Missed Manners

Both of my Girl Scout troops celebrated the holidays with a gift exchange, so I picked up two packs of Squinkies for Mallory and Phoebe's contributions. "What if the person who gets this already has Squinkies?" Mallory asked.

"Well, that's what gift receipts are for," I said; but then I saw the opportunity for a Teachable Moment. "Actually, though, what DO you do when someone gives you a gift you already have?"

"You say, 'I have this at home!'" Phoebe said.

"Well, no. You should just smile and say 'Thank you!' The person doesn't need to know that you already have it; that might make them feel bad."

"Oh, and then you can take it back to the store and get something else?" Mallory said.

"Yes, you could do that," I said. "But you shouldn't tell the person you're going to do that."

"Yeah, but remember last year? When I got that High School Musical doll from Sarah at my party?" Mallory said. "And I don't like High School Musical so you let me take it back to Target?"


"That wasn't because I already had it, that was because I just didn't LIKE it. So that's okay too, right?"

"Yes, but the important thing is that you're not rude about it. As long as you said thank you to Sarah for the doll, and she didn't KNOW you didn't like it--"

"So as long as you don't tell the truth, right?" Phoebe said.

"Well." I had the distinct feeling that my Teachable Moment was getting away from me. "You should always tell the truth, of course. It's just that sometimes it's more important to be polite."

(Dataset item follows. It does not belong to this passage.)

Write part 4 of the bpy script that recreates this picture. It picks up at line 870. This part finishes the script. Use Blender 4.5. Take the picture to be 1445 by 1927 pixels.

"Being polite is more important than not lying? Is that what you're saying?" Mallory demanded.

"There's a kind of lie called a little white lie," I said. "And yes, it's something you say when you don't want someone's feelings to be hurt. Like if someone gives you a present you don't like, you should go ahead and say thank you and that you like it very much. That's not a bad lie."

"But what if you go to a priest, and you have to confess your sins, do you have to confess that lie?" Mallory said. "Or do you say that you did tell a lie, but it was a good kind of lie, will the priest understand that?"

"God will understand, and that's all that matters," I said, a bit desperately.

"But what if the person comes to your house after you take the gift back," Phoebe said, "and they want to know where it is? And you don't have it anymore?"

"Yeah," Mallory said, "then you'll have to tell another lie to cover up for the fact that you took it back."

"The point is," I said, "that it's very important to say thank you when you receive a gift. Because when someone gives you a gift, it's because they like you and want you to be happy, and that matters much more than what the gift actually is."

"Okay, Mom, we get it," Mallory said. "You don't have to have that face on."

"What face?"

"Your leader face. Right now you're just our mom."


You would've thought, after the disastrous turn this conversation took, that I would've learned my lesson. But no -- when my Daisy troop met for our Christmas party, and I could legitimately wear my leader face, which I did not even know I had, by the way, I tried again. "What do we say when someone gives us a present?" I asked the girls before we passed out the gifts.

"Thank you!" the girls chorused.

"Right! But what if someone gives you a gift you don't really like? What do you say then?"

"No thank you!" they said.

"Well, that's not quite --" I began. And then I stopped. And let it go.


aimee said...

No thank you. Priceless. Actually that whole conversation is. That is a hard thing to teach. I think you should get an A+ for effort!

Karen said...

That is hard to teach. It is even harder when one has children who are so literal!